L’immagine serena di Hailsham si incrina presto, troppo presto per pensare che la rivelazione della terribile realtà sia intesa dallo scrittore come il colpo di scena del romanzo: le storie che girano tra gli studenti, l’incapacità che un’istitutrice dimostra nel mantenere il distacco tipico del suo ruolo sono solamente il preludio ad una rivelazione che non pare sconvolgere nessuno se non il lettore. Attraverso questo meccanismo, l’accettazione da parte dei personaggi di una realtà che tutti sembrano considerare la spaventosa ed inevitabile normalità, il romanzo diventa una sorta di lenta e a tratti sconvolgente riflessione tanatologica: prepararsi ad una fine annunciata è destino comune dei mortali, ma per gli studenti di Hailsham è l’unico filo conduttore che si possa trovare nell’esistenza. Dietro a questa accettazione, che è semplicemente la rassegnazione di chi è stato educato a non conoscere altra possibilità per la propria esistenza, si agitano patetici fermenti di speranza: la fiducia nella supposta potenza dell’amore, che nasce come travolgente forza dell’istinto per sublimarsi in unica via di salvezza, oppure gli animali immaginari che Tommy crea forse per dare sfogo ai propri silenzi, ma forse solo per concedere a sé e a chi lo accompagna un appiglio cui attaccarsi per non sprofondare.

La bioetica, l’egoismo, forse - in fondo - la banalità del male: questi gli elementi della distopia (o utopia al negativo) costruita da Ishiguro.

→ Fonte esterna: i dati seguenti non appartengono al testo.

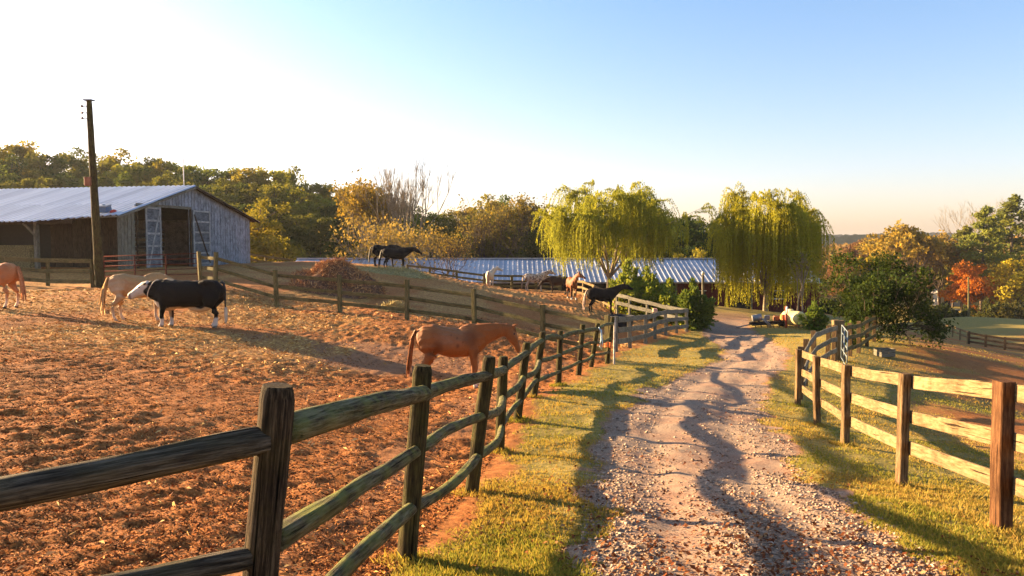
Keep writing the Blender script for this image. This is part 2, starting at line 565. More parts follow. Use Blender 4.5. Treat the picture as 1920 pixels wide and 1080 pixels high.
def build_cover():
    # wood chips, dung and straw trodden into the paddock
    x, y = wedge(560000, 2.6, 34, 1.3)
    fx, l, r, rf = lines(x, y)
    keep = (x < fx - 0.02) & (vnoise(x * 1.3, y * 1.3, 31) + 0.35 * RNG.random(len(x)) > 0.30 + 0.55 * track_and_shade(x, y))
    x, y = x[keep], y[keep]
    rd, g, d = zones(x, y)
    size = (0.008 + 0.026 * RNG.random(len(x)) ** 2.5) * (1 + 0.075 * y)
    tint = np.clip(RNG.random(len(x)) ** 1.3 * 0.66 + 0.42 * d * RNG.random(len(x)) + 0.3 * (RNG.random(len(x)) > 0.96), 0, 1)
    m = tint_mat('litter_chips', [(0.0, (0.05, 0.017, 0.006)), (0.35, (0.26, 0.083, 0.019)), (0.62, (0.47, 0.185, 0.045)), (0.85, (0.60, 0.31, 0.085)), (1.0, (0.70, 0.47, 0.18))])
    o = chips('paddock_litter', x, y, size, 0.34, m, tint, 0.004, 0.55)
    tag(o, 'red brown wood chips and trodden debris covering the horse paddock', 'litter', kind='stuff')
    # straw stems, thick towards the barn
    x, y = wedge(150000, 3.0, 32, 1.0)
    fx, l, r, rf = lines(x, y)
    rd, g, d = zones(x, y)
    keep = (x < fx - 0.05) & (RNG.random(len(x)) < 0.03 + 0.9 * d)
    x, y = x[keep], y[keep]
    size = (0.03 + 0.06 * RNG.random(len(x))) * (1 + 0.05 * y)
    m = tint_mat('straw_stems', [(0.0, (0.28, 0.13, 0.035)), (0.5, (0.50, 0.29, 0.085)), (1.0, (0.70, 0.50, 0.20))])
    o = chips('straw', x, y, size, 0.05 + 0.03 * y / 10, m, RNG.random(len(x)), 0.012, 0.5)
    tag(o, 'loose golden straw strewn over the paddock around the cow', 'straw', kind='stuff')
    # gravel on the drive
    x, y = wedge(190000, 2.6, 48, 1.5, 0.75)
    fx, l, r, rf = lines(x, y)
    sx = (x - l) / np.maximum(r - l, 0.3)
    rutw = np.exp(-((sx - 0.34 + 0.2 * (vnoise(y * 0.4, y * 0, 5) - 0.5)) / 0.14) ** 2) * 0.9 + np.exp(-((sx - 0.72) / 0.09) ** 2) * 0.75
    keep = (x > l - 0.12) & (x < r + 0.12) & (RNG.random(len(x)) > rutw) & (vnoise(x * 1.5, y * 1.5, 33) > 0.22)
    x, y = x[keep], y[keep]
    n = len(x)
    R_ = (0.004 + 0.014 * RNG.random(n) ** 3) * (1 + 0.045 * y)
    z = ground_z(x, y)
    base = np.array([(1, 0, 0), (-1, 0, 0), (0, 1, 0), (0, -1, 0), (0, 0, 1), (0, 0, -1)], float)
    fc = np.array([(0, 2, 4), (2, 1, 4), (1, 3, 4), (3, 0, 4), (2, 0, 5), (1, 2, 5), (3, 1, 5), (0, 3, 5)])
    V = base[None] * (0.7 + 0.7 * RNG.random((n, 6, 1)))
    V += (RNG.random((n, 6, 3)) - 0.5) * 0.5
    V *= np.stack([1 + 0.5 * RNG.random(n), 1 + 0.0 * x, 0.35 + 0.4 * RNG.random(n)], -1)[:, None, :]
    a = RNG.random(n) * 6.28
    ca, sa = np.cos(a)[:, None], np.sin(a)[:, None]
    V = np.stack([V[..., 0] * ca - V[..., 1] * sa, V[..., 0] * sa + V[..., 1] * ca, V[..., 2]], -1)
    V = V * R_[:, None, None] + np.stack([x, y, z + R_ * 0.2], -1)[:, None, :]
    Fc = (fc[None] + (np.arange(n) * 6)[:, None, None]).reshape(-1, 3)
    me = indexed('gravel', V.reshape(-1, 3), Fc, False, np.repeat(RNG.random(n), 8))
    m = tint_mat('gravel_stone', [(0.0, (0.15, 0.10, 0.068)), (0.5, (0.26, 0.18, 0.122)), (0.9, (0.36, 0.265, 0.185)), (1.0, (0.48, 0.38, 0.285))])
    tag(link('gravel', me, m), 'pale crushed gravel covering the farm drive', 'gravel', kind='stuff')
    # fallen leaves on the drive and its verges
    x, y = wedge(40000, 2.8, 30, 1.4, 0.75)
    fx, l, r, rf = lines(x, y)
    cl = vnoise(x * 0.8, y * 0.8, 35)
    sx = (x - l) / np.maximum(r - l, 0.3)
    keep = (x > fx + 0.1) & (x < rf + 0.5) & (RNG.random(len(x)) < sstep(0.4, 0.75, cl) * (0.5 + 0.3 * ((sx > -0.1) & (sx < 1.0))) + 0.05)
    x, y = x[keep], y[keep]
    m = tint_mat('dry_leaf', [(0.0, (0.08, 0.028, 0.014)), (0.5, (0.18, 0.058, 0.024)), (0.85, (0.27, 0.12, 0.05)), (1.0, (0.38, 0.26, 0.13))], 0.2)
    o = chips('fallen_leaves', x, y, 0.022 + 0.03 * RNG.random(len(x)), 0.6, m, RNG.random(len(x)), 0.012, 0.6)
    tag(o, 'rust red fallen leaves scattered along the gravel drive', 'leaves', kind='stuff')
    # grass
    xs, ys = [], []
    x, y = wedge(620000, 3.0, 48, 1.55, 0.80)
    rd, g, d = zones(x, y)
    cl = vnoise(x * 2.3, y * 2.3, 37) * 0.6 + vnoise(x * 0.7, y * 0.7, 38) * 0.4
    keep = RNG.random(len(x)) < g * (0.25 + 0.95 * sstep(0.25, 0.7, cl))
    x, y, cl = x[keep], y[keep], cl[keep]
    # longer tufts left standing round the fence posts
    pp = [(762, 1045, 5.05), (884, 925, 7.1), (937, 848, 9.9), (970, 790, 12.0), (1000, 745, 14.6), (1047, 723, 17.2), (1878, 997, 6.45), (1690, 905, 8.9), (1584, 840, 11.6), (1533, 795, 14.2), (1496, 763, 16.8)]
    tx, ty = [], []
    for q in pp:
        w_ = P(*q)
        m_ = 420
        r_ = 0.05 + 0.17 * RNG.random(m_) ** 1.5
        a_ = RNG.random(m_) * 6.28
        tx.append(w_.x + np.cos(a_) * r_); ty.append(w_.y + np.sin(a_) * r_)
    tuft = np.concatenate([np.zeros(len(x)), np.ones(len(pp) * 420)])
    x = np.concatenate([x] + tx); y = np.concatenate([y] + ty); cl = np.concatenate([cl, np.full(len(pp) * 420, 0.6)])
    n = len(x)
    h = (0.010 + 0.024 * RNG.random(n)) * (0.6 + 0.8 * cl) * (1 + 0.02 * y)
    h = h * np.where(RNG.random(n) > 0.985, 1.6 + 1.6 * RNG.random(n), 1.0)
    h = h * (1 + 1.2 * tuft * RNG.random(n))
    wd = (0.0035 + 0.003 * RNG.random(n)) * (1 + 0.10 * y)
    a = RNG.random(n) * 6.28
    z = ground_z(x, y) - 0.004
    c = np.stack([x, y, z], -1)
    side = np.stack([np.cos(a), np.sin(a), 0 * a], -1) * wd[:, None]
    lean = (RNG.random((n, 2)) - 0.5) * 1.5
    tip = c + np.stack([lean[:, 0] * h, lean[:, 1] * h, h], -1)
    green = sstep(0.45, 0.7, vnoise(x * 0.6 + 9, y * 0.6, 39))
    tint = np.clip(0.15 + 0.6 * RNG.random(n) + 0.35 * (green - 0.5) - 0.15 * (y > 20), 0, 1)
    m = tint_mat('grass_blade', [(0.0, (0.36, 0.22, 0.06)), (0.35, (0.36, 0.27, 0.06)), (0.7, (0.24, 0.23, 0.04)), (1.0, (0.14, 0.18, 0.03))], 0.45)
    o = link('grass', soup('grass', np.stack([c - side, c + side, tip], 1), tint), m)
    tag(o, 'short yellow green turf on the verges of the drive', 'grass', kind='stuff')


build_cover()
# ------------------------------------------------------------------ shape builders
def axes(p0, p1, roll=Vector((0, 0, 1))):
    """frame at p0 with X towards p1 and Z near 'roll'"""
    x = (p1 - p0).normalized()
    y = roll.cross(x)
    if y.length < 1e-3: y = Vector((0, 1, 0)) if abs(x.y) < 0.9 else Vector((1, 0, 0)); y = (y - x * y.dot(x))
    y.normalize()
    z = x.cross(y)
    M = Matrix((x, y, z)).transposed().to_4x4()
    M.translation = p0
    return M


def rings_mesh(name, R, smooth=True, caps=True):
    """R: (m,k,3) rings of k points -> closed skin"""
    R = np.asarray(R)
    m, k = R.shape[:2]
    V = [tuple(v) for v in R.reshape(-1, 3)]
    Fc = []
    for i in range(m - 1):
        for j in range(k):
            j2 = (j + 1) % k
            Fc.append((i * k + j, i * k + j2, (i + 1) * k + j2, (i + 1) * k + j))
    if caps:
        Fc.append(tuple(range(k))[::-1]); Fc.append(tuple((m - 1) * k + j for j in range(k)))
    me = bpy.data.meshes.new(name)
    me.from_pydata(V, [], Fc)
    if smooth:
        s = [True] * len(me.polygons)
        if caps: s[-1] = s[-2] = False
        me.polygons.foreach_set('use_smooth', s)
    me.update()
    return me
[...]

Una visione certamente pessimista di una realtà formalmente lontanissima dalla nostra, ma in realtà più vicina di quanto possa sembrare guardando alla superficie delle cose; non c’è salvezza, non c’è speranza se si toglie una pur preziosa illusione passeggera. Alla fine rimane solamente la poesia del ricordo: fotografie, oggetti, le note di una canzone a ricordare che non è sempre stato così, che c’è stato un tempo in cui era possibile vivere senza il dolore straziante della lacerazione da tutto ciò che si è amato. Amici, luoghi, pensieri; e, in fondo alla corsa, la vita stessa.